Using these descriptors, the authors systematically generate a chemical space comprising 790 hypothetical AB O₃ and 790 AB S₃ compositions, selecting A‑site cations (alkali, alkaline‑earth, post‑transition, rare‑earth) and B‑site cations (transition metals, selected post‑transition and rare‑earth elements). They restrict the search to τ* > 1, where face‑sharing polytypes (2H, 4H, 6H) become plausible, and for sulfides also include the edge‑sharing “needle‑like” chain structure. Density‑functional theory (DFT) calculations are performed with VASP (PAW‑PBE, 520 eV cutoff, Γ‑centered k‑mesh) to fully relax each candidate in all considered polymorphs, followed by magnetic ordering tests for spin‑active compounds. Formation energies are compared against competing phases using Materials Project hull analyses to obtain ΔE_hull values, providing a thermodynamic stability metric.
The results are organized by charge families: A³⁺B³⁺X₃, A²⁺B⁴⁺X₃, and A¹⁺B⁵⁺X₃. For the A³⁺B³⁺X₃ family, small A‑site radii (0.82–1.38 Å) keep τ* below the face‑sharing threshold, leading to orthorhombic or hexagonal manganite structures rather than face‑sharing chains, both for oxides and sulfides. In contrast, the A²⁺B⁴⁺X₃ family exhibits larger A‑site radii that push τ* into the 1.05–1.15 window. Phase maps in τ*–R_A space reveal a sharp boundary separating corner‑sharing cubic/orthorhombic phases from face‑sharing hexagonal phases at τ*≈1.05 for oxides and τ*≈1.07 for sulfides. Notably, sulfides display a broader τ* distribution due to the Δχ correction, and the increased covalency of TM–S bonds expands the compositional flexibility, allowing many more candidates to satisfy the face‑sharing criterion.

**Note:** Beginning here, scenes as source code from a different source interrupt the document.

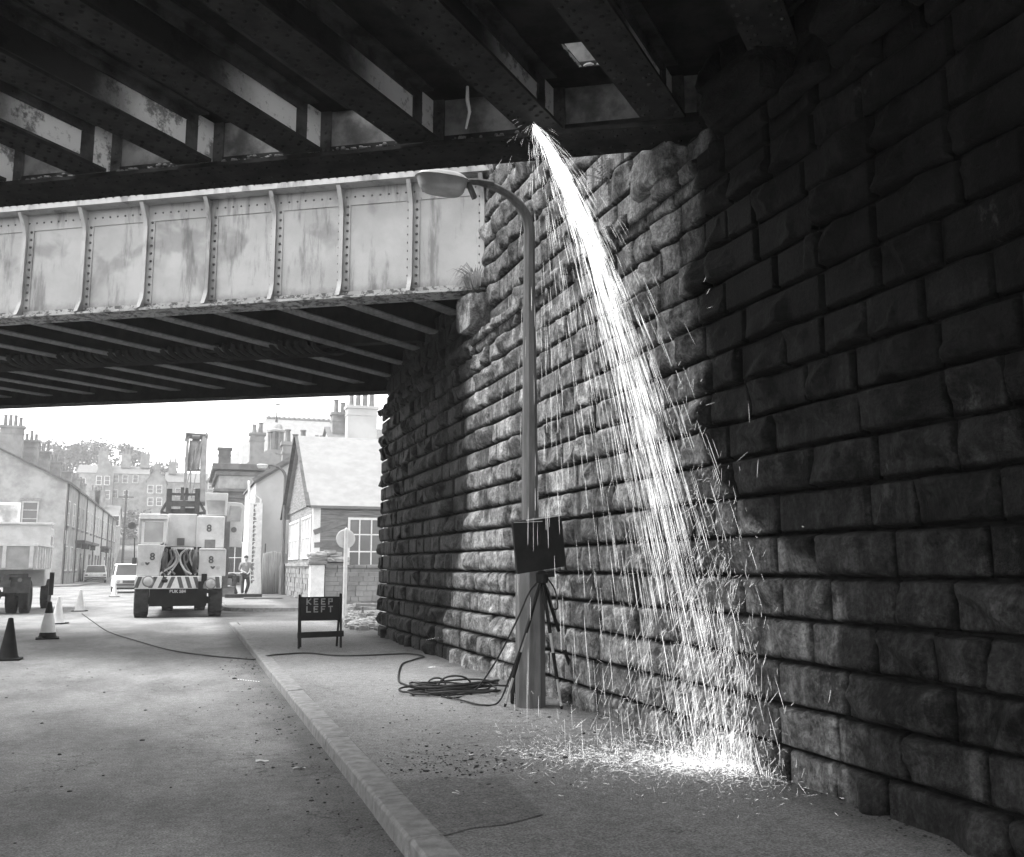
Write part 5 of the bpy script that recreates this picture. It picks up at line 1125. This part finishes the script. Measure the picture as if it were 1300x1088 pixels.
cp = at_z(118.5, 740, 0); car('small white hatchback parked far down the street by the left kerb', (cp[0], cp[1] + 1.9, 0), math.radians(4), 1.75, 3.7, 1.5, M['white'])
cp = at_z(158, 753, 0); t = car('light estate car facing the camera, half hidden behind the crane', (cp[0] + .1, cp[1] + 1.6, 0), math.pi + math.radians(6), 1.65, 4.0, 1.55, M['cream'])

# ------------------------------------------------------------------ two workmen beside the road
def skin_obj(name, verts, edges, radii, mt, parent, sub=2, root=0):
    me = bpy.data.meshes.new(name); me.from_pydata([tuple(map(float, v)) for v in verts], edges, []); o = bpy.data.objects.new(name, me); COL.objects.link(o)
    m = o.modifiers.new('Skin', 'SKIN'); sv = me.skin_vertices[0].data
    for i, r in enumerate(radii): sv[i].radius = (r, r) if not hasattr(r, '__len__') else r; sv[i].use_root = (i == root)
    m.use_smooth_shade = True; sb3 = o.modifiers.new('Sub', 'SUBSURF'); sb3.levels = sub; sb3.render_levels = sub
    bpy.context.view_layer.update()
    m2 = bpy.data.meshes.new_from_object(o.evaluated_get(bpy.context.evaluated_depsgraph_get())); bpy.data.objects.remove(o)
    m2.name = name; m2.materials.clear(); m2.materials.append(mt); m2.polygons.foreach_set('use_smooth', [True] * len(m2.polygons)); q = bpy.data.objects.new(name, m2); COL.objects.link(q); q.parent = parent; return q
def person(label, loc, rz, J):
    """J: joints pelvis, chest, neck, head, (shoulder, elbow, wrist, tip) x2, (hip, knee, ankle, toe) x2"""
    t = thing('person', label, 'person', loc, rz); v = [J['pelvis'], J['waist'], J['chest'], J['neck'], J['chin'], J['head'], J['crown']]; r = [.13, .125, .15, .055, .07, .095, .05]; e = [(0, 1), (1, 2), (2, 3), (3, 4), (4, 5), (5, 6)]
    for s_ in 'LR':
        a = J['arm' + s_]; i = len(v); v += a[:3]; r += [.06, .042, .03]; e += [(2, i), (i, i + 1), (i + 1, i + 2)]
        w_, el = np.array(a[2]), np.array(a[1]); d = (w_ - el) / np.linalg.norm(w_ - el); sd_ = np.cross(d, (0, .3, 1.)); sd_ /= np.linalg.norm(sd_) + 1e-6; pm = w_ + d * .08; ip = len(v); v.append(pm); r.append(.036); e.append((i + 2, ip))
        for k, (o_, l_) in enumerate(((-.03, .07), (-.01, .085), (.01, .08), (.03, .065))):
            j = len(v); b = pm + d * .02 + sd_ * o_; v += [b, b + d * l_ * .6, b + d * l_ * .9 - np.cross(sd_, d) * .015]; r += [.011, .010, .008]; e += [(ip, j), (j, j + 1), (j + 1, j + 2)]
        j = len(v); b = w_ + d * .045 - sd_ * .035; v += [b, b + d * .03 - sd_ * .03]; r += [.012, .009]; e += [(ip, j), (j, j + 1)]
        g_ = J['leg' + s_]; i = len(v); v += g_; r += [.09, .062, .042, .035]; e += [(0, i), (i, i + 1), (i + 1, i + 2), (i + 2, i + 3)]
    skin_obj('body', v, e, r, M['skin'], t)
    sv_ = [J['pelvis'], J['waist'], J['chest'], tuple(np.array(J['chest']) * .35 + np.array(J['neck']) * .65)]; sr = [.15, .145, .175, .075]; se = [(0, 1), (1, 2), (2, 3)]
    for s_ in 'LR': a = J['arm' + s_]; i = len(sv_); sv_ += [a[0], a[1], tuple(np.array(a[1]) * .75 + np.array(a[2]) * .25)]; sr += [.078, .062, .058]; se += [(2, i), (i, i + 1), (i + 1, i + 2)]
    skin_obj('shirt', sv_, se, sr, M['shirt'] if J.get('light', True) else M['trouser'], t)
    tv, tr, te = [J['pelvis']], [.155], []
    for s_ in 'LR': g_ = J['leg' + s_]; i = len(tv); tv += g_[:3]; tr += [.105, .085, .07]; te += [(0, i), (i, i + 1), (i + 1, i + 2)]
    skin_obj('trousers', tv, te, tr, M['trouser'], t)
    for s_ in 'LR':
        g_ = J['leg' + s_]; a, b = np.array(g_[2]), np.array(g_[3]); skin_obj('boot', [a + ZV * .02, a - ZV * .03, b], [(0, 1), (1, 2)], [.06, .058, .05], M['black'], t)
    hd3, cw = np.array(J['head']), np.array(J['crown']); up_ = (cw - hd3) / np.linalg.norm(cw - hd3); bk = np.array(J.get('back', (0, .05, 0)))
    mb = MB(); mb.ball(hd3 + up_ * .035 + bk * .5, (.098, .108, .095), 14, 9); mb.build('hair', M['hair'], t, smooth=80)
    fr = -bk / np.linalg.norm(bk); mb = MB(); mb.ball(hd3 + fr * .095 - up_ * .02, (.016, .022, .026), 8, 6); mb.build('nose', M['skin'], t, smooth=80)
    return t
p = at_z(313, 757.3, PV); s1 = 1.0
person('standing workman in a pale shirt and dark trousers, hands before him', (p[0], 45.2, PV), math.radians(10),
    dict(pelvis=(0, 0, .92), waist=(0, -.02, 1.10), chest=(0, -.03, 1.34), neck=(0, -.03, 1.52), chin=(0, -.06, 1.58), head=(0, -.06, 1.67), crown=(0, -.05, 1.75),
    armL=[(-.20, -.02, 1.42), (-.27, .0, 1.15), (-.10, -.22, 1.05)], armR=[(.20, -.02, 1.42), (.30, -.02, 1.14), (.10, -.24, 1.02)], legL=[(-.10, 0, .88), (-.12, -.03, .48), (-.10, 0, .09), (-.11, -.17, .04)], legR=[(.10, 0, .88), (.14, -.05, .48), (.05, .06, .09), (.07, -.10, .04)]))
p = at_z(293, 757, PV)
person('workman bending low over the ground behind the crane, seen from the side', (p[0] - .1, 44.2, PV), math.radians(0),
    dict(pelvis=(.30, 0, .80), waist=(.12, 0, .92), chest=(-.10, 0, .90), neck=(-.27, 0, .82), chin=(-.34, 0, .78), head=(-.38, 0, .74), crown=(-.43, 0, .70), back=(.02, 0, .05), light=False,
    armL=[(-.15, -.19, .84), (-.25, -.22, .55), (-.38, -.15, .32)], armR=[(-.15, .19, .84), (-.22, .22, .55), (-.36, .15, .32)], legL=[(.28, -.1, .76), (.20, -.12, .42), (.34, -.1, .09), (.16, -.1, .04)], legR=[(.28, .1, .76), (.16, .12, .42), (.28, .1, .09), (.10, .1, .04)]))
p = at_z(286, 758, PV); t = thing('tool_box', 'grey tool box on the pavement by the bending workman', 'box', (p[0] + .1, 43.6, PV)); mb = MB(); mb.box((0, 0, .2), (.55, .35, .4)); mb.build('body', M['mgrey'], t, bevel=.02); mb = MB(); mb.box((0, 0, .425), (.58, .38, .045)); mb.build('lid', M['mgrey'], t, bevel=.01); mb = MB(); mb.tube([(-.12, 0, .44), (-.1, 0, .52), (.1, 0, .52), (.12, 0, .44)], .015, 6); mb.build('handle', M['dgrey'], t)
t = thing('steel_beam', 'dark steel beam lying on the pavement at the standing workman feet', 'beam', (*at_z(309, 759, PV)[:2], PV)); mb = MB()
for z, h_ in ((0, .03), (.13, .03)): mb.para((-.75, -.09, z), (1.5, 0, 0), (0, .18, 0), (0, 0, h_))
mb.para((-.75, -.012, .0302), (1.5, 0, 0), (0, .024, 0), (0, 0, .0996)); mb.build('girder', M['dgrey'], t)
mb = MB(); p = at_z(334, 760.5, PV); mb.box((p[0], p[1], PV + .04), (1.5, .3, .06), .03); tag(mb.build('timber', M['board'], bevel=.01), 'flat timber plank lying right of the steel beam on the pavement', 'plank')

# ------------------------------------------------------------------ the shower of sparks
P0 = at_z(676, 157, 4.785); LAND = at_z(893, 975, PV); rs_ = np.random.default_rng(3)
VZ = -2.6; hgt = P0[2] - PV; T0 = (VZ + math.sqrt(VZ * VZ + 2 * 9.8 * hgt)) / 9.8; VH = (LAND - P0)[:2] / T0 * np.array([1.12, 1.0])
segs = []                                # (p, v, dt, r)
def fly(p, v, depth=0, rad=1., life=1.8):
    t = 0; st = rs_.uniform(0, 1) if depth == 0 else 0; dt = .004; p = p.copy(); v = v.copy(); keep = []
    while t < life:
        v[2] -= 9.8 * dt; v *= 1 - .10 * dt; p = p + v * dt; t += dt; keep.append((p.copy(), v.copy()))
        if p[0] > W - .075 or p[2] < PV + .006: break
    if keep:
        n = 1 if depth else 1
        i = rs_.integers(0, len(keep)); q, u = keep[i]; segs.append((q, u, rs_.uniform(.014, .042) if depth == 0 else rs_.uniform(.012, .03), rad))
    if t < life and depth < 2:
        hitw = p[0] > W - .075
        for k in range(rs_.integers(2, 5) if depth == 0 else rs_.integers(0, 2)):
            if hitw: vv = np.array([-abs(rs_.normal(0, .8)) - .1, v[1] * .25 + rs_.normal(0, .8), v[2] * rs_.uniform(-.1, .55) + rs_.normal(0, .6)]); pp = np.array([W - .08, p[1], p[2]])
            else: a = rs_.uniform(0, 6.28); sp_ = abs(rs_.normal(0, 1.35)); vv = np.array([math.cos(a) * sp_ * .9 - .35, math.sin(a) * sp_, abs(rs_.normal(0, 1.15)) ** 1.1]); pp = np.array([p[0], p[1], PV + .01])
            fly(pp, vv, depth + 1, rad * .65, rs_.uniform(.1, .55))
for i in range(1350):
    sc_ = rs_.normal(1, .13); q = rs_.random()
    k = rs_.uniform(0, .95) if q < .24 else 1 + rs_.normal(0, .15)
    v = np.array([VH[0] * k, VH[1] * k, VZ * sc_ * rs_.uniform(.75, 1.15)]) + rs_.normal(0, .24, 3); fly(P0 + rs_.normal(0, .012, 3), v, 0, rs_.uniform(.55, 1.15))
for i in range(3000):                    # the dense white jet just under the cut
    t = rs_.uniform(.0, 1) ** 2.2 * .62; v = np.array([VH[0], VH[1], VZ]) * (1 + rs_.normal(0, .09)) + rs_.normal(0, .16, 3); q = P0 + v * t - ZV * 4.9 * t * t; segs.append((q, v - ZV * 9.8 * t, rs_.uniform(.014, .04), rs_.uniform(.6, 1.15) * (1.2 if t < .3 else .9)))
for i in range(30):                     # stray sparks thrown wide at the cut
    a = rs_.uniform(0, 6.28); sp_ = rs_.uniform(.5, 2.2); v = np.array([math.cos(a) * sp_, math.sin(a) * sp_, rs_.uniform(-1.5, .3)]); t = rs_.uniform(0, .22); q = P0 + v * t - ZV * 4.9 * t * t; segs.append((q, v - ZV * 9.8 * t, rs_.uniform(.02, .05), .45))
for i in range(1350):                    # ricochets off the wall face
    z0_ = PV + .15 + abs(rs_.normal(0, 1.05)); tq = (VZ + math.sqrt(VZ * VZ + 2 * 9.8 * max(.1, P0[2] - z0_))) / 9.8; yc = P0[1] + VH[1] * tq + rs_.normal(.05, .34)
    v = np.array([-abs(rs_.normal(0, 1.0)) - .15, rs_.normal(.55, .8), rs_.normal(-1.1, 1.2)]); q = np.array([W - .08, yc, z0_]); t = rs_.uniform(0, .38) if rs_.random() < .7 else rs_.uniform(0, .08)
    q = q + v * t - ZV * 4.9 * t * t
    if q[2] > PV + .02: segs.append((q, v - ZV * 9.8 * t, rs_.uniform(.014, .034), rs_.uniform(.4, .85)))
for i in range(1050):                    # the pool of sparks skittering on the ground
    c = LAND[:2] + np.array([rs_.normal(-.12, .28), rs_.normal(0, .42)]); 
    if c[0] > W - .08: continue
    a = rs_.uniform(0, 6.28); sp_ = abs(rs_.normal(0, 1.6)); q = np.array([c[0] + math.cos(a) * sp_ * .14 - (abs(rs_.normal(0, .35)) if rs_.random() < .35 else 0), c[1] + math.sin(a) * sp_ * .16, PV + .012 + abs(rs_.normal(0, .05))])
    if q[0] > W - .07: continue
    segs.append((q, np.array([math.cos(a) * sp_, math.sin(a) * sp_, abs(rs_.normal(0, .8))]), rs_.uniform(.008, .026), rs_.uniform(.25, .6)))
V, Fq = [], []; NS = 3
for (p, v, dt, rad) in segs:
    sp_ = np.linalg.norm(v) + 1e-6; d = v / sp_; x = np.cross(d, (.31, .9, .27)); x /= np.linalg.norm(x); y = np.cross(d, x); R_ = .00052 * rad; b = len(V)
    for f, k in ((0, .35), (.3, .9), (.7, 1.), (1, .45)):
        t = dt * f; c = p + v * t - ZV * 4.9 * t * t
        if c[2] < PV + .006: c[2] = PV + .006
        if c[0] > W - .02: c[0] = W - .02
        for j in range(NS): a = 2 * math.pi * j / NS; V.append(c + R_ * k * (x * math.cos(a) + y * math.sin(a)))
    for i in range(3):
        for j in range(NS): Fq.append((b + i * NS + j, b + i * NS + (j + 1) % NS, b + (i + 1) * NS + (j + 1) % NS, b + (i + 1) * NS + j))
sk = np_obj('sparks', np.array(V), np.array(Fq), M['spark'], None, False); tag(sk, 'shower of white sparks falling from the cut beam to the pavement', 'sparks', kind='stuff')
print('sparks', len(segs))

# ------------------------------------------------------------------ the hazy air over the valley
mb = MB(); mb.para((-232, -62, -1.2), (464, 0, 0), (0, 394, 0), (0, 0, 46)); hz = mb.build('haze', None)
hm = bpy.data.materials.new('hazy_air'); hm.use_nodes = True; ht = hm.node_tree; ht.nodes.clear(); ho = ht.nodes.new('ShaderNodeOutputMaterial'); hv = ht.nodes.new('ShaderNodeVolumePrincipled')
hv.inputs['Color'].default_value = g(.95); hv.inputs['Density'].default_value = .0011; hv.inputs['Anisotropy'].default_value = .3; ht.links.new(hv.outputs[0], ho.inputs['Volume']); hz.data.materials.append(hm)
tag(hz, 'pale hazy air filling the valley', 'haze', kind='stuff')
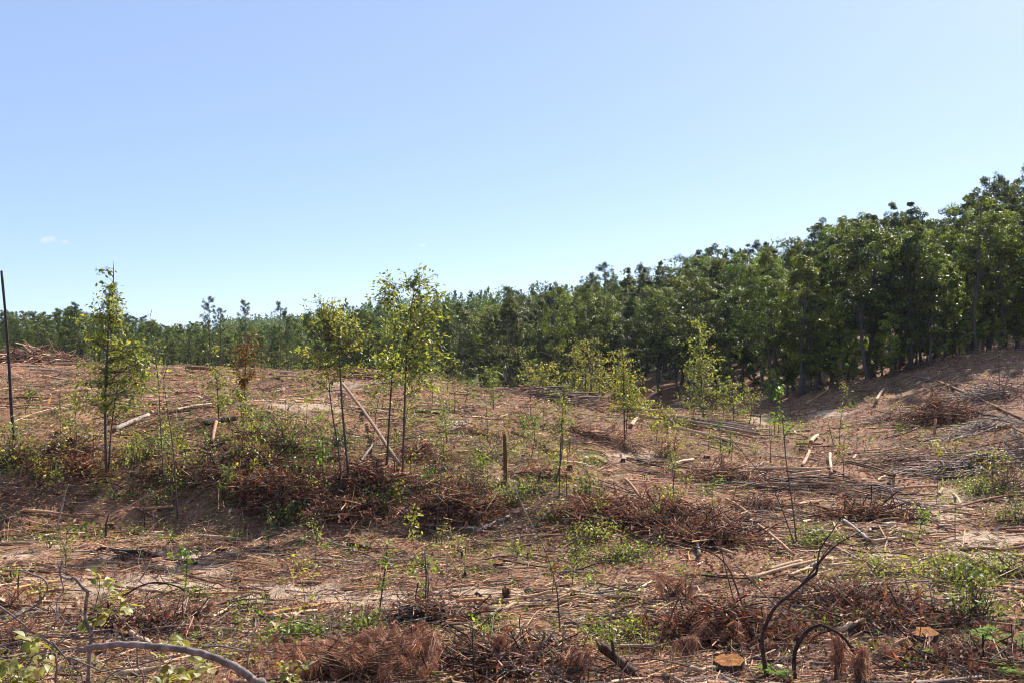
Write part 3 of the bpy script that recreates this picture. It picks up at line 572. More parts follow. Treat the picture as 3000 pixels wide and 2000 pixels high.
# spindly young stems along the bank and over the clearing
def spindly():
    g = np.random.default_rng(61); spots = []
    reg = [(60, 700, 1180, 1480, 26), (700, 1300, 1200, 1500, 26), (1300, 2000, 1230, 1560, 24), (2000, 2800, 1260, 1600, 12), (100, 1900, 1600, 1800, 9), (1150, 1900, 1130, 1220, 10), (1900, 2300, 1210, 1260, 6)]
    for a, b, c, d, n in reg:
        for _ in range(n): spots.append((g.uniform(a, b), g.uniform(c, d)))
    lab = {}
    for px, row in spots:
        q = [(abs(px - m_[1]) + abs(row - m_[2]), i) for i, m_ in enumerate(SPM)]; d_, i = min(q); lab.setdefault(i, []).append((d_, px, row))
    for i, L_ in lab.items():
        for q, (_, px, row) in enumerate(sorted(L_)):
            h = g.uniform(70, 190) * (1.0 if row > 1230 else .6); lx = g.normal(0, 16); cl = []
            for _k in range(int(g.integers(2, 7))):
                f = g.uniform(.35, 1.05); cl.append((px + lx * f + g.normal(0, 11), row - h * f, g.uniform(8, 22), g.uniform(8, 18), int(g.integers(2, 6))))
            lb = f"spindly young stem with sparse leaves, {ordn(q)} nearest to {SPM[i][0]}"
            sapling("young_stem", lb, [(px, row), (px + lx * .3 + g.normal(0, 4), row - h * .45), (px + lx, row - h)], g.uniform(2.5, 4.5), cl, [LG_GRN, LG_YEL, LG_GRN + LG_YEL, LG_BRT, LG_RED + LG_YEL][int(g.integers(0, 5))], g.uniform(.07, .11), "young stem", "spindly young stems over the clearing", nl=8, seed=int(px * 31))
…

From the DFT screening, the authors identify 29 previously unreported AB O₃ and AB S₃ compositions that lie on or very close to the convex hull and fall within the face‑sharing stability region. Many of these sulfide candidates have not been synthesized before, suggesting a rich, untapped landscape for quasi‑one‑dimensional materials. The paper discusses how the shortened B–B distances in face‑sharing chains can foster strong electron‑phonon coupling, charge‑density‑wave tendencies, and geometric magnetic frustration, potentially giving rise to spin‑liquid behavior, colossal birefringence, and chiral multiferroicity—phenomena already observed in a few known hexagonal perovskites such as BaTiS₃.
In conclusion, the study provides a unified, electronegativity‑aware tolerance factor τ* combined with A‑site ionic radius as a robust predictor for face‑sharing hexagonal perovskite formation. It demonstrates that sulfides, owing to their more covalent bonding and larger τ* window, are especially promising for discovering new functional materials. The authors propose that this design framework can guide experimental synthesis and further computational exploration aimed at exploiting the unique electronic, optical, and magnetic properties of face‑sharing perovskites for next‑generation devices.